All that said, Schwitzgebel’s experiment does seem to indicate commonplace ‘bad’ rationalization. (ETA: I need to look closer at effect sizes, prestige of philosophers, etc, to get a better sense of this though.)
Yeah, and I see their logic and appeal; still, the equivocations seem to be unnecessary and distracting. (It would’ve been much less contentious to use less provocative terms to describe the research and then separately follow that up with research like Schwitzgebel’s; this would allow readers to have more precise models while also minimizing distraction.) If this were anywhere except Less Wrong I’d think it was meh, but here we should perhaps make sure to correct errors of conceptualization like that. This has worked in the past. That said, it would have been more work for you, which is non-trivial. Furthermore I am known to be much more paranoid than most about these kinds of things. I’d argue that that’s a good thing, but, meh.
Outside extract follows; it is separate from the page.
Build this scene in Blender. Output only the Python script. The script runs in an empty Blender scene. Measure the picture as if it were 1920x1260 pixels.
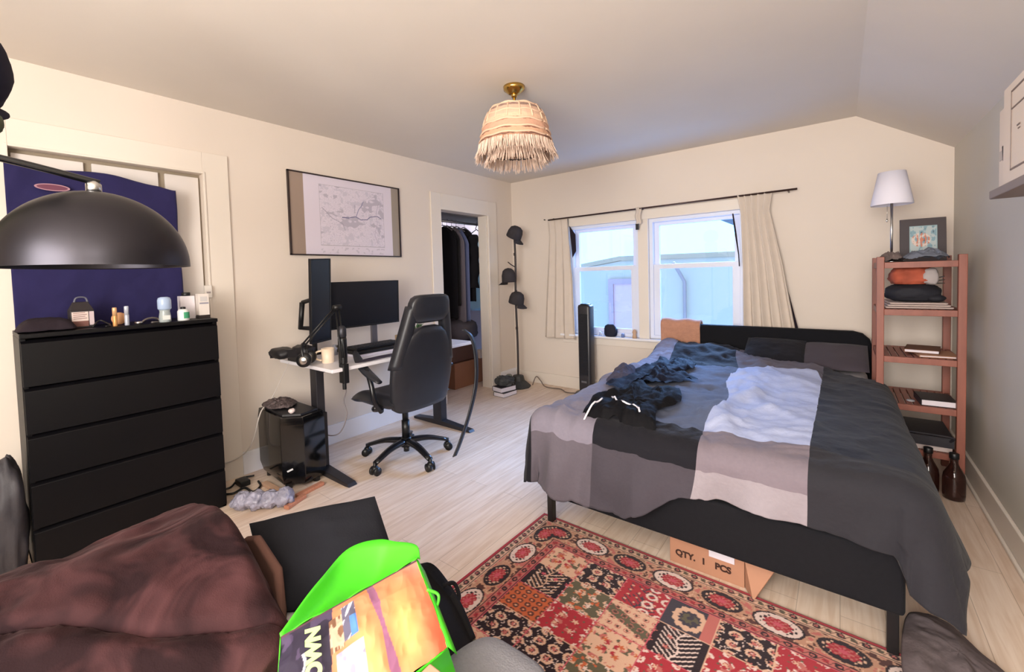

Neither, the “relevant parts” I was speaking of were the parts where he argued that Kant and other philosophers were falling to the same errors as the members of the studies. I still find his arguments to be weak; e.g. the section Missing the Deontological Point struck me as anti-persuasive. However Schwitzgebel’s experiment makes up for Greene’s lack of argument. Are there any meta-studies of that nature? (Presumably not, especially as that experiment seems to have been done in the last year.)